Women directors are behind some of the most buzzworthy titles in Venice this year, including Nomadland from Chloé Zhao, a road movie starring Frances McDormand; period drama The World to Come by Mona Fastvold, featuring Vanessa Kirby, Katherine Waterston, Casey Affleck and Christopher Abbott; and Never Gonna Snow Again from acclaimed Polish filmmaker Malgorzata Szumowska (co-directed with Michal Englert). Nicole Garcia's French drama Lovers, Susanna Nicchiarelli's Miss Marx, Le Sorelle Macaluso from Emma Dante, Julia Von Heinz's And Tomorrow the Entire World, and Quo Vadis, Aida? from Bosnian filmmaker Jasmila Zbanic (Grbavica: The Land of My Dreams) complete the list.

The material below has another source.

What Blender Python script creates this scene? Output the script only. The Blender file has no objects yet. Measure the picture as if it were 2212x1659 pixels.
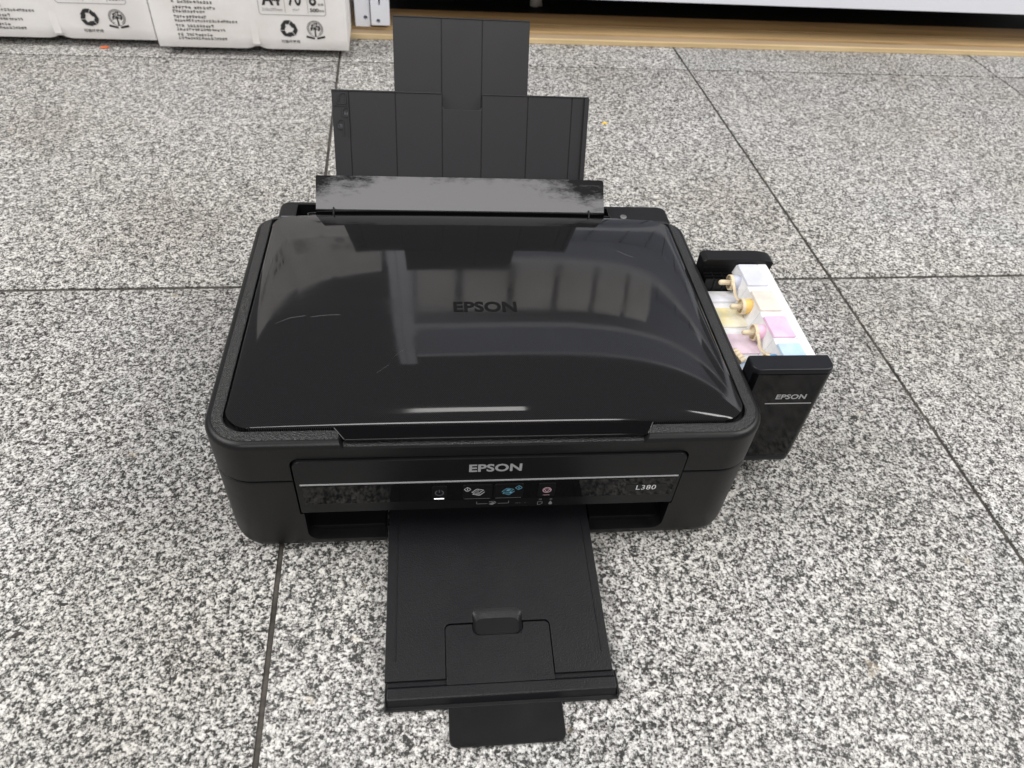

Up until now, Barbera acknowledged, the "female component" in films selected for Venice "has been limited to embarrassing percentiles," but he insisted the eight titles picked for competition this year "were selected exclusively on the basis of their quality and not as a result of gender protocols. This is an unprecedented percentile, which we hope augurs well for a future cinema that is free of any sort of prejudice and discrimination."

If one looks at the entire Venice lineup — including out-of-competition films and ones in its Horizons sidebar — the view isn't so rosy. Fewer than 30 percent of all films screening in Venice this year were directed by women but, the festival noted, the representation was in line with the ratio of female-helmed films submitted.